Spieth chokes on big stage

In golf, the player’s most formidable opponent might not be the other players or the course.

Their biggest competition comes from their own mind.

Unlike in most sports, golfers have up to 10 minutes between each of their shots.

This time allows golfers to think about their previous poor shots or missed opportunities.

Jordan Spieth faced immense pressure April 10 afternoon during the final round of The Masters, where the defending champion held a one-stroke lead after three rounds.

Spieth was chasing his third major championship, the accomplishment that defines greatness in golf, at age 22.

He held a five-stroke lead with nine holes to play; such a commanding lead the television announcers declared the victory was his.

The wheels came off for Spieth on the back nine, facing three of the course’s hardest holes in succession.

In a word, he choked.

Spieth started off his back nine with two bogeys, reducing his lead to three strokes.

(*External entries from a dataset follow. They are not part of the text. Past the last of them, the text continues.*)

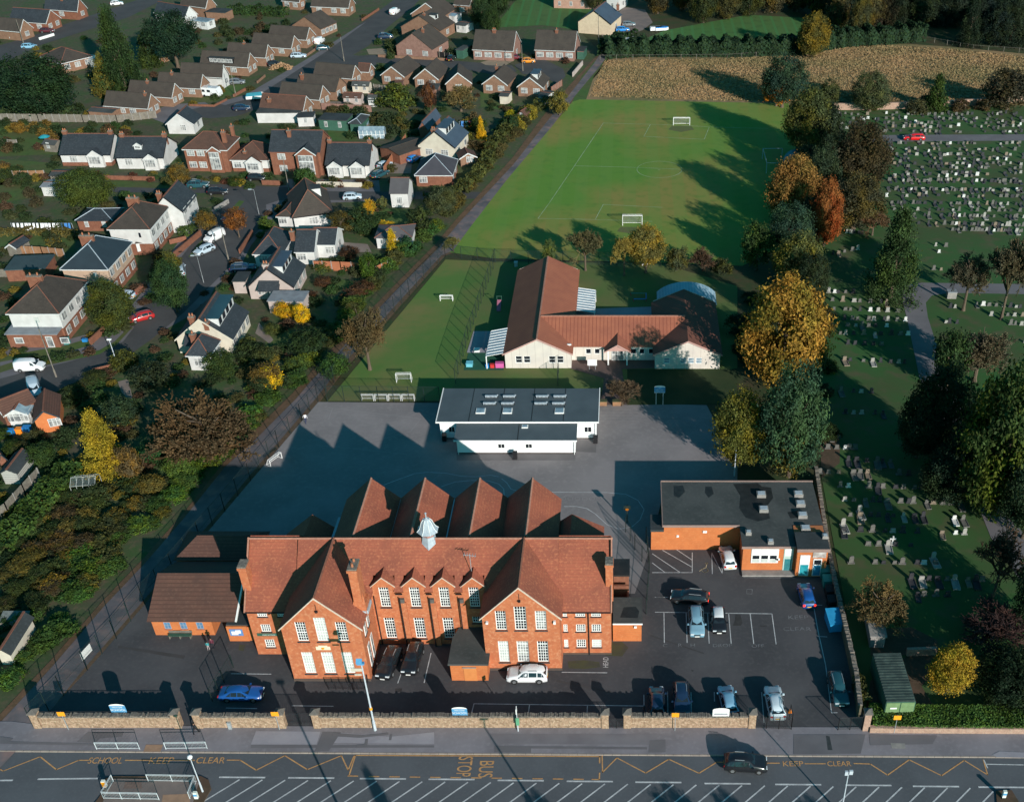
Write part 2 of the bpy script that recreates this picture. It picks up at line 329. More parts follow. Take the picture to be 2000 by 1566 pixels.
patch('road',[(700,110),(730,108),(870,118),(1000,128),(1010,140),(980,150),(900,135),(720,122)],.042,ROADE)
patch('road',[(1005,128),(1030,118),(1065,118),(1100,135),(1105,150),(1090,165),(1060,150),(1020,145)],.044,ROADE)
patch('road',[(280,225),(330,205),(400,200),(420,212),(390,235),(330,245)],.034,PAVED)
patch('pavement',[(700,52),(715,44),(640,100),(500,190),(440,206),(420,202),(480,186),(600,116)],.06,PAVED)
for pts in [[('E',350,1400),('E',760,1310),('E',880,1240),('E',990,1130),('E',1000,1150),('E',890,1270),('E',760,1340),('E',380,1420)],[('E',0,1360),('E',700,1240),('E',700,1270),('E',0,1400)],
   [('E',1760,240),('E',1830,165),('E',1870,170),('E',1810,240)],[('E',830,10),('E',1500,50),('E',1500,80),('E',830,60)],
   [('E',1440,600),('E',1510,500),('E',1560,460),('E',1500,580)]]:
 patch('grass_verge',pts,.05,LAWNG)
# lane beside the school
patch('lane_verge',[(-60,1480),(0,1395),(56,1335),(99,1290),(204,1170),(283,1088),(360,1000),(440,900),(490,848),(570,770),(600,735),(640,690),(700,630),(780,548),(850,478),(890,430),(1000,310),(1070,215),(1110,170),(1160,115),(1180,95),
      (1200,100),(1175,135),(1130,190),(1085,250),(1000,350),(930,440),(895,490),(870,500),(780,600),(680,715),(625,785),(500,930),(450,992),(392,1057),(283,1182),(171,1310),(66,1425),(0,1500)],.06,TRACKE)
patch('lane',[(-60,1500),(0,1412),(56,1352),(99,1306),(204,1184),(283,1101),(360,1012),(440,912),(498,860),(578,780),(605,748),(650,700),(705,640),(785,556),(855,487),(893,440),(1003,322),(1075,230),(1115,182),(1160,125),(1185,85),(1205,85),
    (1172,130),(1125,186),(1078,248),(990,352),(922,440),(885,490),(862,500),(770,600),(668,715),(612,785),(487,930),(440,988),(380,1057),(273,1182),(161,1310),(66,1430),(0,1500)],.08,TRACKM)
# school land
patch('school_grounds',[(66,1424),(171,1308),(283,1180),(392,1055),(622,784),(870,503),(960,505),(1300,515),(1460,515),(1520,600),(1490,800),(1600,930),(1612,1100),(1690,1424)],.05,SCRUB)
patch('school_yard',[(66,1423),(171,1309),(283,1181),(300,1160),(500,1100),(1270,1060),(1620,1060),(1690,1423)],.08,ASPH)
patch('playground',[(300,1160),(392,1056),(490,940),(622,786),(860,788),(1172,788),(1380,792),(1400,830),(1440,880),(1440,940),(1300,945),(1270,1070),(1240,1160),(480,1160)],.10,ASPHP)
patch('small_pitch_grass',[(640,784),(870,508),(968,512),(888,752),(862,784)],.10,LAWN2)
patch('nursery_garden',[(888,752),(968,512),(1290,515),(1440,560),(1440,720),(1180,765),(862,770)],.09,mat('nursery_lawn',(.08,.14,.035),(.12,.13,.045),.15))
patch('nursery_path',[(1150,702),(1290,704),(1290,720),(1215,722),(1225,792),(1172,792),(1180,740),(1110,720),(1110,704)],.12,BROWNP)
patch('nursery_yard',[(1128,605),(1280,600),(1280,622),(1120,622)],.12,PAVEL)
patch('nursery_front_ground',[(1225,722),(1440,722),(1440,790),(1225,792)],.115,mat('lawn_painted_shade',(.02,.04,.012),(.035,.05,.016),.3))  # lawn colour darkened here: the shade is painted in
patch('play_surface',[(906,724),(915,690),(975,690),(984,724)],.12,PITCHG)
patch('patio',[(925,648),(985,648),(975,690),(912,690)],.125,PAVEL)
patch('playing_field',[(868,492),(1118,200),(1132,195),(1540,203),(1560,330),(1530,480),(1450,520),(1290,514),(960,505)],.07,LAWN)
patch('meadow',[(1135,195),(1150,150),(1185,112),(1400,112),(1560,103),(1700,82),(1850,92),(2100,115),(2100,205),(1630,212),(1500,203)],.06,MEAD)
patch('rough_edge',[(1118,200),(1135,150),(1175,105),(1190,112),(1160,150),(1145,195)],.065,LAWNG)
patch('paddock',[(1240,85),(1300,60),(1460,30),(1620,38),(1700,60),(1620,85),(1560,90),(1250,95)],.06,LAWNT)
patch('farm_lawn',[(965,55),(1000,10),(1030,-20),(1200,-20),(1200,30),(1130,60),(1060,50)],.06,LAWNT)
patch('farm_yard',[(1190,40),(1220,15),(1260,20),(1275,45),(1255,60),(1200,80),(1185,85),(1175,70)],.07,PINKP)
# cemetery
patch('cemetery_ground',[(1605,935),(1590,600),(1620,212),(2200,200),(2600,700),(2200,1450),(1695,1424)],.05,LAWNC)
patch('bare_cemetery_strip',[(1605,935),(1600,840),(1640,845),(1640,905),(1620,920)],.06,MULCH)
patch('cemetery_road',[(1700,265),(2200,262),(2200,274),(1700,278)],.08,PAVED)
patch('cemetery_path',[(1795,735),(1775,640),(1760,575),(1768,557),(1800,553),(2100,557),(2100,577),(1860,573),(1820,578),(1808,592),(1812,620),(1845,725),(1890,830),(1830,830)],.08,PAVED)
patch('cemetery_path',[(1905,975),(1940,985),(1990,1030),(2100,1180),(2100,1240),(1990,1130),(1935,1050)],.08,PAVED)
patch('bare_ground',[(1700,1230),(1780,1225),(1830,1250),(1835,1275),(1830,1290),(1785,1280),(1700,1280)],.07,MULCH)
patch('bare_ground',[(1780,1275),(1830,1275),(1838,1300),(1800,1340),(1830,1390),(1690,1390),(1700,1330)],.06,MULCH)
# main road, kerbs and pavement (kerb line runs slightly askew)
def ky(x,o=0): return 74.55 + (x + 65.4) * (73.74 - 74.55) / 106.1 + o
def strip(name,x0,x1,o0,o1,z0,z1,m):
 return wpatch(name,[(x0,ky(x0,o0)),(x1,ky(x1,o0)),(x1,ky(x1,o1)),(x0,ky(x0,o1))],z0,z1,m)
wpatch('main_road',[(-300,50),(300,50),(300,ky(300)),(-300,ky(-300))],-.2,.0 + .02,ROADM)
strip('kerb',-300,300,0,.16,-.1,.13,KERB)
wpatch('pavement',[(-300,ky(-300,.16)),(300,ky(300,.16)),(300,77.7),(60,77.7),(-62,78.0),(-66,78.6),(-300,79)],-.1,.115,PAVE)
def pv(name,pts,m,z=.121):
 w = [G(p,.12) for p in pts]; mb = MB()
 a = sum(w[i][0] * w[(i + 1) % len(w)][1] - w[(i + 1) % len(w)][0] * w[i][1] for i in range(len(w)))
 if a < 0: w = w[::-1]
 mb.face([(x,y,z) for x,y in w]); tag(mb.build(name,m),kind='structure')
for ip_,(pts,m) in enumerate([([('V',250,1235),('V',880,1240),('V',840,1365),('V',200,1365)],PAVEL),([('V',1080,1250),('V',1560,1290),('V',1990,1245),('V',1990,1360),('V',990,1350)],PAVEL),
    ([('V',900,1240),('V',1080,1245),('V',960,1430),('V',820,1435)],PAVED),([('V',200,1370),('V',1990,1375),('V',1990,1395),('V',200,1400)],PAVED),
    ([('U',440,1025),('U',440,1100),('U',1700,1110),('U',1790,1025)],mat('pavement_mid_patch',(.20,.185,.20),(.165,.15,.165),.4)),
    ([('U',470,1118),('U',470,1170),('U',760,1174),('U',760,1122)],PAVED),([('U',760,1122),('U',760,1140),('U',1680,1148),('U',1680,1130)],PAVED),
    ([('U',1700,1075),('U',1826,1070),('U',1826,1170),('U',1690,1172)],PAVED),([('P',490,180),('P',690,180),('P',680,205),('P',560,215),('P',530,240),('P',430,235)],PAVED),
    ([('P',0,230),('P',540,245),('P',540,255),('P',0,245)],PAVED),([('P',815,250),('P',910,250),('P',895,290),('P',800,290)],PEACH),
    ([('R',0,1000),('R',600,1000),('R',560,1160),('R',0,1165)],mat('pavement_dark_patch',(.15,.14,.15),(.12,.113,.122),.4)),([('R',630,1000),('R',1200,1010),('R',1160,1080),('R',640,1090)],PAVED),
    ([('R',270,1010),('R',300,1015),('R',325,1130),('R',285,1130)],FELT),([('R',810,1070),('R',930,1075),('R',935,1120),('R',820,1115)],CONC),
    ([('R',1660,1170),('R',1720,1140),('R',1925,1150),('R',1925,1195),('R',1700,1190)],PAVEL),([('Q',300,180),('Q',310,180),('Q',305,210),('Q',292,210)],PAVED),
    ([('Q',170,205),('Q',184,205),('Q',180,240),('Q',120,250),('Q',125,235),('Q',165,232)],PAVED),([('Q',0,172),('Q',170,185),('Q',290,172),('Q',290,182),('Q',140,198),('Q',0,190)],PAVED),
    ([('P',0,205),('P',75,215),('P',50,235),('P',0,230)],PAVED)]):
 pv('pavement_patch',pts,m,.121 + .0012 * ip_)
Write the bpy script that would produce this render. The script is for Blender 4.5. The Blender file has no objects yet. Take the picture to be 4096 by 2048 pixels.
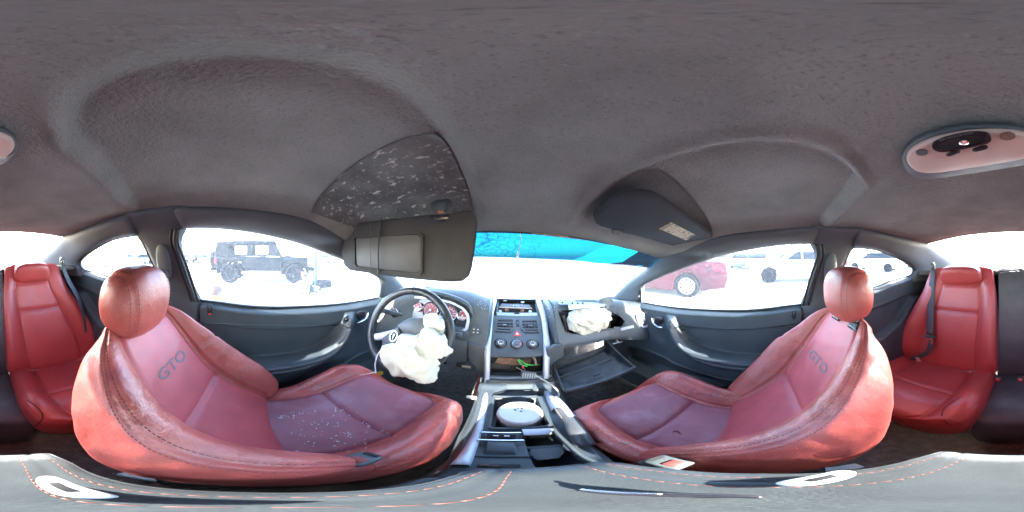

Desperately needing to rebound at the 12th hole, Spieth took an unnecessary risk by hitting a dangerous shot into a difficult location.

The shot came up short and splashed into the water in front of the green.

After taking a penalty drop, Spieth rushed up to the ball, out of character from his painfully slow and methodical style, and hit the shot so poorly it barely reached the water.

Spieth’s chances of winning his second Masters title sunk with the two golf balls he put in the creek, as he posted a quadruple-bogey seven.

His five-shot lead turned into a three-shot deficit of eventual champion Danny Willett in a mere 45 minutes.

Spieth needed to hit a conservative shot to escape the difficult hole with a par and his chance at winning the championship intact.

A shot that awful can only be attributed to nerves under pressure.

Give Spieth 100 tries at the same recovery shot without pressure and he’ll seldom leave one in the water.

Give him 10,000 shots and he’ll never hit one as poorly as he did with the pressure on.

Nerves have traditionally played a role in the Masters, one of golf’s most prestigious events.

In 2011, Rory McIlroy, then a PGA Tour rookie, found himself in a similar position as Spieth at the Masters.

McIlroy went to the 10th tee with a one-stroke lead and hooked his tee shot incredibly far left – think Bernie Sanders territory – and made a triple-bogey, derailing his chances at winning.

McIlroy followed his final round meltdown at Augusta by winning the U.S. Open, golf’s next major, by eight strokes.

McIlroy’s comeback shows there is precedent for success after suffering a meltdown on one of golf’s biggest stages.

However, there are equally painful stories of golfers never recovering their form after a collapse.

The saving grace for Spieth is that he won multiple major championships before this collapse.

He knows what it takes to win at the highest level.

All professional golfers go through a mental collapse at some point in their career.

The great players always find a way to overcome it: Let’s see what Spieth has in him.